Yes…lawmakers have been in session eight weeks, but it’s this week that we may see something
significant in the way of legislation.
Nope, no budget yet, but it appears that this could be the week that committees in both chambers
get very close to massaging Gov. Laura Kelly’s budget for the remainder of this fiscal year and
next fiscal year.
So far, on the basics of keeping the government running, legislators are agreeing on much of
what she has proposed for the operation of the state. Nope, not major issues, but the groundwork
that the governor proposed appears to be pretty-well received.
The highway plan? Surprisingly, once Kelly agreed to complete all the projects that former Gov.
Sam Brownback couldn’t because he kept siphoning money out of the Kansas Department of
Transportation, it looks likely to pass out of committees to the House and maybe Senate floors
for debate. Key there is that everyone wants every foot of road promised to them back in 2010,
even if it is four or five years late.
Nothing like highways to get legislators re-elected, is there?
So, look for a little squabbling, but for the governor’s highway plan to move forward.
School finance?

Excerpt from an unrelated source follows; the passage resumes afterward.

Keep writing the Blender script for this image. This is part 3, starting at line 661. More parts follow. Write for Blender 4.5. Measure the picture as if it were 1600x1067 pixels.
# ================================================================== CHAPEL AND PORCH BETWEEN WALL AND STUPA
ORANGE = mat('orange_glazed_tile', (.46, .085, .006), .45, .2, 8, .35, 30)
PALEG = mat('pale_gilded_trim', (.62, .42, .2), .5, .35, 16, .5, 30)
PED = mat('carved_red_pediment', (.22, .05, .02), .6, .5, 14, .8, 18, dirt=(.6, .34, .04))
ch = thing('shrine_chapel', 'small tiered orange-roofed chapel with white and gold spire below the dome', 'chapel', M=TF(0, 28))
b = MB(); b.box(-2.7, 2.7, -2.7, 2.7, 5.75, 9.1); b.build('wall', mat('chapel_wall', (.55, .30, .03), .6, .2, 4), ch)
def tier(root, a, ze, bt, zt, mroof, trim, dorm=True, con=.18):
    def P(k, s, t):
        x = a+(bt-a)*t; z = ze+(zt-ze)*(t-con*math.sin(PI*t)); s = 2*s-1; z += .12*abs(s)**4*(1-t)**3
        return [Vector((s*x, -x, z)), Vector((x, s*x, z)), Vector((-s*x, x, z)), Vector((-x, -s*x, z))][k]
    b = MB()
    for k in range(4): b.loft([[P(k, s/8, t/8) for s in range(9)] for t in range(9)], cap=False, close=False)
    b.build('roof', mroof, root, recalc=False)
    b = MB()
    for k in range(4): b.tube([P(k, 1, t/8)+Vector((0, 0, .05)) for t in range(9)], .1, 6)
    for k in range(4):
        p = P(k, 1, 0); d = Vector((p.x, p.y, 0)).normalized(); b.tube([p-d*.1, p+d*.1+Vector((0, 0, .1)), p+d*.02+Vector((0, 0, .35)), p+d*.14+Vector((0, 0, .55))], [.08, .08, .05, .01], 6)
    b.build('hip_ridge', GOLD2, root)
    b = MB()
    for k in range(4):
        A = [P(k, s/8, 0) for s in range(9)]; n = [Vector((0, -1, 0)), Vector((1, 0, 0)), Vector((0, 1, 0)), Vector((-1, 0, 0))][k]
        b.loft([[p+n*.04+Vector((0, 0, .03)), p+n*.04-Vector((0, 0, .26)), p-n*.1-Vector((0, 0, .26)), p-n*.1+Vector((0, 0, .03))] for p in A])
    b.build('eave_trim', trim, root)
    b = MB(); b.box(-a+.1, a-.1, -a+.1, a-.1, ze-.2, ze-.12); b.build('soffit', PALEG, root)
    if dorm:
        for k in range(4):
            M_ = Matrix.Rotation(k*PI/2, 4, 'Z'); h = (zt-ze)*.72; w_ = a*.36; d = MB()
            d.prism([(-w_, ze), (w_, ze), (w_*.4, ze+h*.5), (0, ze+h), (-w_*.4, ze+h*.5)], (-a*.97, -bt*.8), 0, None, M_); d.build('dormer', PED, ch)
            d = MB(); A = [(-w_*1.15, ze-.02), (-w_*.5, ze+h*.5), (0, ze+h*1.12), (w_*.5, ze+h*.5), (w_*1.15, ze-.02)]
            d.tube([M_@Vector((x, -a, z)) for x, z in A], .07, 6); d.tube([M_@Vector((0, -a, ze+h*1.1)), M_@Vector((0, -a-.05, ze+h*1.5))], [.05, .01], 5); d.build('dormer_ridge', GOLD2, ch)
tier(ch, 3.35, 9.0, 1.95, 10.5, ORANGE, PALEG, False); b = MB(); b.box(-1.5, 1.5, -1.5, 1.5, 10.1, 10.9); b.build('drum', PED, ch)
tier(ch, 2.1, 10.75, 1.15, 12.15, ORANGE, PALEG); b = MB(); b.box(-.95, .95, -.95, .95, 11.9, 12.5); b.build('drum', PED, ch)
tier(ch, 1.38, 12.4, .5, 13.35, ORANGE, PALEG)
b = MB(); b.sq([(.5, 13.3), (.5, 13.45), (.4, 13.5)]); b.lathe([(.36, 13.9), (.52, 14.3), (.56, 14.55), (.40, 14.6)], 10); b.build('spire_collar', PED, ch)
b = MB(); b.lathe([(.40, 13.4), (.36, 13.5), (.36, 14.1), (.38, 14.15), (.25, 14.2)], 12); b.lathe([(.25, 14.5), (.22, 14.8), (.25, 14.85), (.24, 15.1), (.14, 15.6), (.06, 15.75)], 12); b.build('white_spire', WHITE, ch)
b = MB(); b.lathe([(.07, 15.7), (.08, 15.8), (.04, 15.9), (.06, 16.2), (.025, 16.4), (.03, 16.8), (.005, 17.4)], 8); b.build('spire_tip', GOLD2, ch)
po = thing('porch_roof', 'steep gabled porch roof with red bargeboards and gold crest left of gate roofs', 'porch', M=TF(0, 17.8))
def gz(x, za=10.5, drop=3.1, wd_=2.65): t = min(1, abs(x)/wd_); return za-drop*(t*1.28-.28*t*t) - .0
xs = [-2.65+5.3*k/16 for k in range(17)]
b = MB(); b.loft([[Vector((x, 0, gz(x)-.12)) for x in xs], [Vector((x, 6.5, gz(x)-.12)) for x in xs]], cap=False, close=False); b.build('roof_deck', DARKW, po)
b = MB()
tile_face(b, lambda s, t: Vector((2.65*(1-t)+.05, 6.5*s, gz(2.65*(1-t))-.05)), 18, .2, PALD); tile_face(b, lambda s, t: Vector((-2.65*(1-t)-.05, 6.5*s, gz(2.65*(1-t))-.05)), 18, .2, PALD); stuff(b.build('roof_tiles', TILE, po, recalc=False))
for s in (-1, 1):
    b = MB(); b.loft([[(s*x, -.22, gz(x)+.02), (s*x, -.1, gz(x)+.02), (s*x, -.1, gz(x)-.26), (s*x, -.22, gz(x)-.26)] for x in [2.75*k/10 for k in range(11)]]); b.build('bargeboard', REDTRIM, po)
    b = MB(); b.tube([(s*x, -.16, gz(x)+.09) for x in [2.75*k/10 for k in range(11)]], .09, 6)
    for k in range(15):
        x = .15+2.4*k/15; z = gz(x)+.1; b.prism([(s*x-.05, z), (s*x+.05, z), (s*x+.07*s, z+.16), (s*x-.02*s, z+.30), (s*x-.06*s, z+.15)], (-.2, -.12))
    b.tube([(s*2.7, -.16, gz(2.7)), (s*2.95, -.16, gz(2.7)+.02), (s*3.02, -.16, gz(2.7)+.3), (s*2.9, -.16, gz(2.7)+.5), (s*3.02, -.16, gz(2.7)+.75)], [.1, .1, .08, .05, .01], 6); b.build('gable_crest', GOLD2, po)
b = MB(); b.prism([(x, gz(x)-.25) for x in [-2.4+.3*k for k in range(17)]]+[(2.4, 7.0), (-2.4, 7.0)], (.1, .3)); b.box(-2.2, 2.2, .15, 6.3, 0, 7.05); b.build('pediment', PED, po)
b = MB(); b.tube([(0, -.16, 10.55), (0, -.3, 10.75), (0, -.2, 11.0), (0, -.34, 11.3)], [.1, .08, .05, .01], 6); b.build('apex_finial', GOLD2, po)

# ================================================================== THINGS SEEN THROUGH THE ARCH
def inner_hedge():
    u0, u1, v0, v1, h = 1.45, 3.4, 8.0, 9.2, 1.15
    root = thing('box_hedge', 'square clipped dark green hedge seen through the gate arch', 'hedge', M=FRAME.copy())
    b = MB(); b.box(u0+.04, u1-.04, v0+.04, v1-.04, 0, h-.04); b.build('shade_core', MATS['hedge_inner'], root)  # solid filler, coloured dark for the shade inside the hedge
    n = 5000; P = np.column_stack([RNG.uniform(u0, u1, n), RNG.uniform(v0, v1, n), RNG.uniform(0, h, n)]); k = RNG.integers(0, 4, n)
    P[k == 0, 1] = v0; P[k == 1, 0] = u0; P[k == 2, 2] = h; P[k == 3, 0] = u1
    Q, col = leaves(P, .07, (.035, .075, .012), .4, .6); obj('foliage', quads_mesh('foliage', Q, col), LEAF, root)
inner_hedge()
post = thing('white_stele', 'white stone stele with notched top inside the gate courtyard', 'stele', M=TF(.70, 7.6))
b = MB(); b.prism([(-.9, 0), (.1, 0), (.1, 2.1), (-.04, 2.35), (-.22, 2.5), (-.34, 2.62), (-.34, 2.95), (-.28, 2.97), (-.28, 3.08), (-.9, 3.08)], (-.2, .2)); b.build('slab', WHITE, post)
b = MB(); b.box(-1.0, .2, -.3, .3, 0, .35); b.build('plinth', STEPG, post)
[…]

Practically, it looks like not a bunch of new money for the public K-12 schools,
but enough to keep the Legislature on the right side of the Kansas Supreme Court decision last
year which held the state’s financing of public schools was unconstitutional.
Taxes…oh yes, taxes…
Actually, the big issue to most of us is not getting a lot clearer yet.
The Senate has tossed to the House a couple bills dealing with the qualifications of appraisers,
and one major property tax bill that doesn’t cost the state any money but lets lawmakers brag
about “transparency” with local units of government forced to hold public hearings if they
propose to spend more property tax revenue than they did last year.
Now, transparency is probably a good thing, but for most of us it doesn’t really matter until we
open the tax bill envelope and see if we’re paying more or less than last year. Nothing so far
from the Legislature that would cut property taxes for anyone.
Income tax is the big deal for the election-year legislature and that side of the issue remains
uncertain in the House. The state has more money than expected, and, well, there are few better
places for legislators to vote to put that than in the pockets of voters.
At this point, the scraps are over income taxes; do lawmakers drop tax liabilities of corporations
that help finance their campaigns, or individual voters, and which ones of them? For voters, the
issue gets simple: Cut my taxes.
It’s the political decision that is complicated in the Statehouse.
Help the poor, maybe by cutting rates, or making some portion of the sales tax they pay for
groceries a refundable credit against their income taxes? Help the middle-class by boosting the
standard deduction, allowing them to pay taxes on smaller amounts of income? De-couple from
the federal standard deductions which allows the better-off to not waste their state deductions?
And, don’t forget, within all those classes are Social Security recipients, and there are bills that
would boost the level of un-taxed Social Security payments based on total income.
In the next week, maybe two, we’ll know which way legislators are going, and maybe which
ones to re-elect and which ones to keep at home after the elections.